Jan 4, 2008

Rambelation

In which my blog leaves the essay on some topic format, and enters the chatty bloggy format.

Lets talk about just genre fiction, and how it relates to me. The first book anyone can tell that I read was Jonathan Livingston Seagull by Richard Bach. My mother tells me that she sat me in her lap, as she always did when reading to me, and with that book, I started turning the pages faster than she was reading. She actually quizzed me on the content of the part I'd read that was slower than what she was reading out loud, and apparently I got it right.

The second book I really remember reading, cover to cover, was The Hobbit. I'm sure i read plenty of other books. I have memories of various Golden Books, but The Hobbit was one that stuck, because I re read it enough. I re read books I really like a lot. If I really love a book, I may re read it like I'm chain smoking.

Genre fiction, especial a series of books, or a book set in the same universe as previous books, like the Diskworld or Ethshar books, are usual re-reads. Sometimes if a new one crops up, I'll make a point of re reading the entire series. There's something comfortable about that. It's like getting reintroduced to old friends. It's an easier read, because I know the story. I suppose it's like seeing an opera you love performed again. And because I've had different experiences, I might have a differnt perspective on part of the story

Back to The Hobbit. I re read that book countless times as a child. I doubt churchgoing kids read the bible as much as I read The Hobbit, and later, The Lord Of The Rings. I knew those books backwards and forwards. I've probably forgotten huge chunks of them by now. More books have entered my re-reading stack, so the fanaticism to a few books has gotten a bit diluted.

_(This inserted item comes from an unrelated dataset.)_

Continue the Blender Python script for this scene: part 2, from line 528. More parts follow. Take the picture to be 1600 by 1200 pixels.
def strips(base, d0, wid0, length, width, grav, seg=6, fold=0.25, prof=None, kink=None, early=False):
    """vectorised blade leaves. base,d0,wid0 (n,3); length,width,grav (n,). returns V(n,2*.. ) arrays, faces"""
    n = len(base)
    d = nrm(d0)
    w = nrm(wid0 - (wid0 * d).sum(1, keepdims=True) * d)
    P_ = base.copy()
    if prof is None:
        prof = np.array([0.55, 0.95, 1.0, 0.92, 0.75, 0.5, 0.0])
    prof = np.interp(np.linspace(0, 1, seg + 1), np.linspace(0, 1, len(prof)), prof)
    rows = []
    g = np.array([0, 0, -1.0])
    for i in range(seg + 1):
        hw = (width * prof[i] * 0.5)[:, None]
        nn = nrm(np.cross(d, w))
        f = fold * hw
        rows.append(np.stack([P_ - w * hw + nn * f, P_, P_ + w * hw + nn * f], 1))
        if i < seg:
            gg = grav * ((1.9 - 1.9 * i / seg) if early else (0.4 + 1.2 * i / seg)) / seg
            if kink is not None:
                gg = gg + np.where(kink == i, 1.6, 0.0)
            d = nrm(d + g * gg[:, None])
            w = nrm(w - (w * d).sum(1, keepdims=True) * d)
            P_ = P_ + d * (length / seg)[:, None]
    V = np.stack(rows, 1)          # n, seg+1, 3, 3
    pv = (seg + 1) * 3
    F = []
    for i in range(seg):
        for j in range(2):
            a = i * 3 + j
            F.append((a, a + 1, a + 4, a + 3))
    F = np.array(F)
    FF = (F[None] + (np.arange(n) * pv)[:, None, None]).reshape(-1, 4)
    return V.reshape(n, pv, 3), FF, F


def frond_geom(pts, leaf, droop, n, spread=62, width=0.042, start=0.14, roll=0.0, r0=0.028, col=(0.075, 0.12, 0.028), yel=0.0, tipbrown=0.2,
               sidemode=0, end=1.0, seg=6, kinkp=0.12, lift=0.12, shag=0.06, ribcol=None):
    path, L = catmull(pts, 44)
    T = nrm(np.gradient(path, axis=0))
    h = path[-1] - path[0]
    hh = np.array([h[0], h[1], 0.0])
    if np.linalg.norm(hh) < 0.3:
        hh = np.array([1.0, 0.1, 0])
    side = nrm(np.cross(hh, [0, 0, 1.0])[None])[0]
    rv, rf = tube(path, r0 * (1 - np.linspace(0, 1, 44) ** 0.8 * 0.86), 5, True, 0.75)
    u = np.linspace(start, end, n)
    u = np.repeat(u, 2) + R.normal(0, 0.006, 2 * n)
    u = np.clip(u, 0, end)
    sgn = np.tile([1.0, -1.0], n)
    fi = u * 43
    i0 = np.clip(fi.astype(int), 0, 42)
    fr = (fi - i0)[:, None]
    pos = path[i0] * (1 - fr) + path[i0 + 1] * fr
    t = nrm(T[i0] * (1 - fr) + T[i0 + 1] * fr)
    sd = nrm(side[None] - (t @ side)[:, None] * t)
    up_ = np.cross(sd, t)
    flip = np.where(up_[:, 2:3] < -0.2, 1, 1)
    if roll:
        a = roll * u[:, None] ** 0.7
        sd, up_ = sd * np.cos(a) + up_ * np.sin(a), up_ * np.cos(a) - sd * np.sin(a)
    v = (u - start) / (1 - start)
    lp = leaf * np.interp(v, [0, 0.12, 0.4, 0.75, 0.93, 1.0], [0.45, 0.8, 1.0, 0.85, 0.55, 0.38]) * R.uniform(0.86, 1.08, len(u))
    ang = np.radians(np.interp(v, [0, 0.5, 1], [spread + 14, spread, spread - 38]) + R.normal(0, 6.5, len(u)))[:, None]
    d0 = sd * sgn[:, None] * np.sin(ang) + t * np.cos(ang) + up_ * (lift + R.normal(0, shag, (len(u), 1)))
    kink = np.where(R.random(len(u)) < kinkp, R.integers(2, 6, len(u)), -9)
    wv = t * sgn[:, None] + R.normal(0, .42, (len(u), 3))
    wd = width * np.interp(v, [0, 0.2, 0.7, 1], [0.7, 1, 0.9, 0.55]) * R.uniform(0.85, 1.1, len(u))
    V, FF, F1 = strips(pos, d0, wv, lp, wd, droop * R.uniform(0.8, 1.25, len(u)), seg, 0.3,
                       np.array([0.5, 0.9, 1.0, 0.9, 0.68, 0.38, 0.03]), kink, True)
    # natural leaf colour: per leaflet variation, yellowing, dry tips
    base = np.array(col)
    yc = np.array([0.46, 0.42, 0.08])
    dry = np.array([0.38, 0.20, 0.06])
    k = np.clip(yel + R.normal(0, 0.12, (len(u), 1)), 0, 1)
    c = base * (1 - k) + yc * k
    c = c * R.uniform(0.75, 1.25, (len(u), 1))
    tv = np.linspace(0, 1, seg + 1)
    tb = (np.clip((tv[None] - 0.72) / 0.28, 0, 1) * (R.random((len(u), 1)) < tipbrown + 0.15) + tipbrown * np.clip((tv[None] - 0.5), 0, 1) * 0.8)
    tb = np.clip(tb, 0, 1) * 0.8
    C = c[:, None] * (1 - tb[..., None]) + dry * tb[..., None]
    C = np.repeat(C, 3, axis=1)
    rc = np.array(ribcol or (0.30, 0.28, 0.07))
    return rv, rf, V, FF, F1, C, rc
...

Am I the only one who re-reads like this?

1 comment:

R G said...

As a kid I sometimes used to finish the last page of a book, and then turn back to the beginning and start all over again. I think The Hobbit was one of the books I did this with.

My grandfather, the eminent professor, was very upset by this. He said that re-reading a book was indeed like revisiting an old friend, but you should only do it once every ten years or so.

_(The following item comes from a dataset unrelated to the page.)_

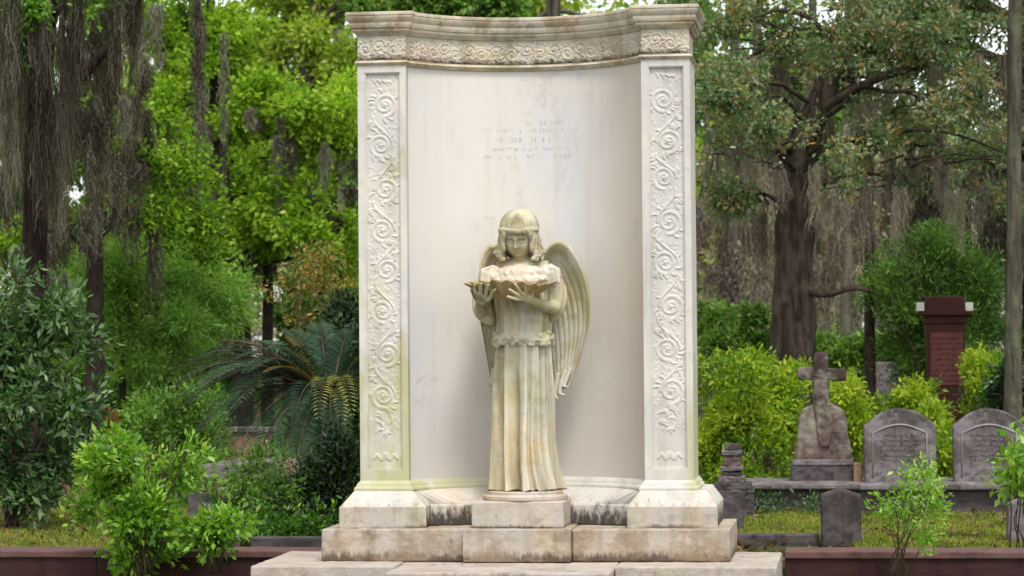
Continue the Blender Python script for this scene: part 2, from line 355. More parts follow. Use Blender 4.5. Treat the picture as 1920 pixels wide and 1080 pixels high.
# ------------------------------------------------------------------ foliage
def leaf_quads(P, D, size, width, g, fold=.0):
    """P base points, D unit directions; one rhombic blade each"""
    n = len(P)
    u = g.normal(size=(n, 3)); s = np.cross(D, u); s /= np.linalg.norm(s, axis=1)[:, None]+1e-9
    l = (size*(.38+1.1*g.random(n)**1.2))[:, None]; wv = l*width*.5
    mid = P + D*l*.45; nn = np.cross(s, D)
    V = np.stack([P, mid + s*wv + nn*wv*fold, P + D*l, mid - s*wv + nn*wv*fold], 1).reshape(-1, 3)
    return V, np.arange(4*n).reshape(n, 4)
def foliage(blobs, per, clump, size, width, g, nclump, gap=.45, gapscale=.9, droop=-.15, hollow=.35, tonebias=0.0, sub=7, spray=.9, stray=.08, var=.42, wild=1.05):
    """blobs: (centre, radii) -> leaf blades set along short sprays around broken-up masses"""
    bb = []
    for c, r in blobs:                   # every mass is broken into smaller uneven ones
        c = np.array(tuple(c)); r = np.array(r)
        for _ in range(sub):
            d = g.normal(size=3); d /= np.linalg.norm(d); f = g.uniform(.25, wild)
            bb.append((c+d*r*f, r*g.uniform(.25, .55)*np.array([1.25, 1.1, .75])))
        bb.append((c, r*.6))
    vol = np.array([max(b[1][0]*b[1][2], 1e-4)**.85 for b in bb]); vol = vol/vol.sum()
    C = []; N = []
    for (c, r), f in zip(bb, vol):
        k = max(2, int(nclump*f*1.7)); d = g.normal(size=(k, 3)); d /= np.linalg.norm(d, axis=1)[:, None]
        rad = (hollow**3 + (1-hollow**3)*g.random(k))**(1/3); rad = np.where(g.random(k) < stray, rad*g.uniform(1.1, 1.6, k), rad)
        C.append(d*rad[:, None]*r + c); N.append(d)
    C = np.concatenate(C); N = np.concatenate(N)
    nz = np.array([mnoise.noise(Vector(p)*gapscale) + .45*mnoise.noise(Vector(p)*gapscale*2.7) for p in C])
    keep = np.argsort(-nz)[:int(len(C)*(1-gap))]
    C = C[keep]; N = N[keep]; nzk = nz[keep]; n = len(C)
    ct = np.clip(.44 + var*nzk + .17*g.normal(size=n) + tonebias, 0, 1)
    ax = N + .7*g.normal(size=(n, 3)); ax[:, 2] += droop+.1; ax /= np.linalg.norm(ax, axis=1)[:, None]
    m = n*per; u = g.random(m); axr = np.repeat(ax, per, 0)
    d = g.normal(size=(m, 3)); d /= np.linalg.norm(d, axis=1)[:, None]
    off = axr*((u-.3)*clump*2.2*spray)[:, None] + d*(clump*(.10+.45*(1-u*.6)))[:, None]
    dd = axr*.8 + d*.9 + .3*g.normal(size=d.shape); dd[:, 2] += droop; dd /= np.linalg.norm(dd, axis=1)[:, None]
    V, F = leaf_quads(np.repeat(C, per, 0)+off, dd, size, width, g, .18)
    tone = np.clip(np.repeat(ct, per) + .10*(u-.5) + .13*g.normal(size=m), 0, .93); tone[g.random(m) < .025] = 1
    return V, F, tone
def merge(sets):
    V = []; F = []; T = []; o = 0
    for v, f, t in sets:
        V.append(v); F.append(f+o); T.append(t); o += len(v)
    return np.concatenate(V), np.concatenate(F), np.concatenate(T)
def strands(beards, g, wid=.018, seg=10):
    """hanging moss: beards = (top point, spread x, spread y, length, count); each beard swells below its branch and thins to ragged tails"""
    Vs = []; Ts = []; wid = wid*.40
    for (c, sx, sy, ln, n) in beards:
        n = int(n*2.6); nt = 5                      # a few tufts side by side, unequal lengths
        tx = g.uniform(-.8, .8, nt)*sx; tl = g.uniform(.35, 1, nt); ti = g.integers(0, nt, n)
        a = g.random(n)*2*np.pi; rr = g.random(n)**.7
        st = g.random(n)**1.4*ln*.72*tl[ti]
        bulge = np.sin(np.pi*np.clip(st/(ln*tl[ti])*.8+.15, 0, 1))
        top = np.array(tuple(c)) + np.stack([tx[ti]+np.cos(a)*rr*sx*.42*bulge, np.sin(a)*rr*sy*bulge, -st], 1)
        L_ = (ln*tl[ti]-st)*(.25+.75*g.random(n)**.8)*(1-.5*rr)
        th = g.random(n)*np.pi; side = np.stack([np.cos(th), np.sin(th)*.6, np.zeros(n)], 1)
        tone0 = np.clip(.42+.17*g.normal()+.22*g.normal(size=n), 0, 1)
        path = top.copy(); prev = None; drift = g.normal(size=(n, 2))*.05; w0 = wid*(.4+.9*g.random(n))
        for k in range(seg+1):
            f = k/seg; wv = (w0*(1-f)**.6*(.7+.6*g.random(n)) + wid*.08)[:, None]
            l = path - side*wv; r = path + side*wv
            if prev is not None:
                Vs.append(np.stack([prev[0], prev[1], r, l], 1).reshape(-1, 3)); Ts.append(np.clip(tone0+.12*g.normal(size=n), 0, 1))
            prev = (l, r)
            path = path + np.stack([drift[:, 0]*L_/seg+g.normal(size=n)*wid*2.6, drift[:, 1]*L_/seg+g.normal(size=n)*wid, -L_/seg], 1)
    V = np.concatenate(Vs); return V, np.arange(len(V)).reshape(-1, 4), np.concatenate(Ts)

def BL(px, py, rx, ry, y, ry_depth=None):
    k = PPM(y); c = W(px, py, y)
    return (c, (rx/k, (ry_depth if ry_depth else min(rx, ry)/k*1.1), ry/k))
def trunk_mb(pts, rad, n=12, rough=.12, m=None):
    """tapered trunk with uneven bark outline"""
    P = crom(pts, 7); rr = lerp_list(rad, len(P)); m = m or MB(); b = len(m.v)
    m.tube(P, rr, n)
    for i in range(b, len(m.v)):
        v = Vector(m.v[i]); k = (i-b)//n; k = min(k, len(P)-1)
        q = v - P[k]; s = 1 + rough*mnoise.noise(v*3.1/max(rad[0], .08)*.25) + rough*.6*mnoise.noise(v*9)
        m.v[i] = tuple(P[k] + q*s)
    return m
def limb(m, a, b, r0, r1, sag=.15, n=6, wob=.12):
    a = Vector(a); b = Vector(b); d = b-a; L_ = d.length
    pts = [a]
    for k in range(1, 5):
        t = k/5; pts.append(a + d*t + Vector((random.gauss(0, wob*.3)*L_, random.gauss(0, wob*.3)*L_, sag*L_*math.sin(t*math.pi) + random.gauss(0, wob*.2)*L_)))
    pts.append(b); P = crom(pts, 4); m.tube(P, lerp_list([r0, r1], len(P)), n); return P
def tree(name, label, cat, group, base, trunk, rad, blobs, leafmat, spec, bark='bark', mosses=None, mossmat='moss', limbs=True, seed=1, crowns='crown', mwid=.018, extra=None):
    """trunk: list of points; blobs: crown masses; spec: foliage keyword values"""
    g = np.random.default_rng(seed); random.seed(seed)
    root = thing(name, label, cat, base, group)
    m = trunk_mb(trunk, rad)
    TP = crom(trunk, 7)
    if limbs and blobs:
        for c, r in blobs:
            c = Vector(c); low = [p for p in TP if p.z < c.z - .1] or TP
            a = min(low, key=lambda p: (p-c).length + .3*abs(p.z-c.z)); rr = rad[-1]*.5+.008
            limb(m, a, c, min(rr, rad[0]*.5), rr*.3)
            for k in range(3):
                q = c + Vector((random.uniform(-.8,.8)*r[0], random.uniform(-.8,.8)*r[1], random.uniform(-.5,.8)*r[2]))
                limb(m, a.lerp(c, .55+.15*k), q, rr*.4, rr*.12, .05)
    if extra:
        for e in extra: trunk_mb(e[0], e[1], 9, .1, m)
    part('trunk', m, M[bark], root, 'all')
    if blobs:
        V, F, T = foliage(blobs, g=g, **spec)
        fast_mesh(crowns, V, F, L[leafmat], root, T, base)
    if mosses:
        V, F, T = strands(mosses, g, mwid); fast_mesh('hanging_moss', V, F, L[mossmat], root, T, base)
    return root
def shrub(name, label, cat, group, base, blobs, leafmat, spec, seed=1, stems=8, bark='stem', sr=.008, part_name='foliage', extra=None):
    g = np.random.default_rng(seed); random.seed(seed)
    root = thing(name, label, cat, base, group); m = MB(); b = Vector(base)
    for k in range(stems):
        c, r = blobs[k % len(blobs)]
        q = Vector(c) + Vector((random.uniform(-.7,.7)*r[0], random.uniform(-.7,.7)*r[1], random.uniform(-.3,.7)*r[2]))
        a = b + Vector((random.uniform(-.05,.05), random.uniform(-.05,.05), 0))
        P = limb(m, a, q, sr*1.4, sr*.5, .03, 6, .08)
        for _ in range(2):
            p = P[random.randint(len(P)//3, len(P)-2)]
            limb(m, p, p + Vector((random.gauss(0,.3)*r[0], random.gauss(0,.3)*r[1], abs(random.gauss(0,.5))*r[2])), sr*.6, sr*.3, .03, 5, .08)
    part('stems', m, M[bark], root, 'all')
    V, F, T = foliage(blobs, g=g, **spec); fast_mesh(part_name, V, F, L[leafmat], root, T, base)
    if extra: extra(root, g)
    return root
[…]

But kids love repetition! Look at children's television, or the way a toddler will watch a favorite Disney movie again and again and again.

As an adult, I still re-read, but less often - maybe every couple of years for favorite books. I tend to associate books with the experience I was having when I was reading it the first time - maybe while sick in bed, or on a plane, or ditching work for a long lunch. Re-reading brings back that experience of being sick, or the trip I took, or the crappy job that I snuck away from.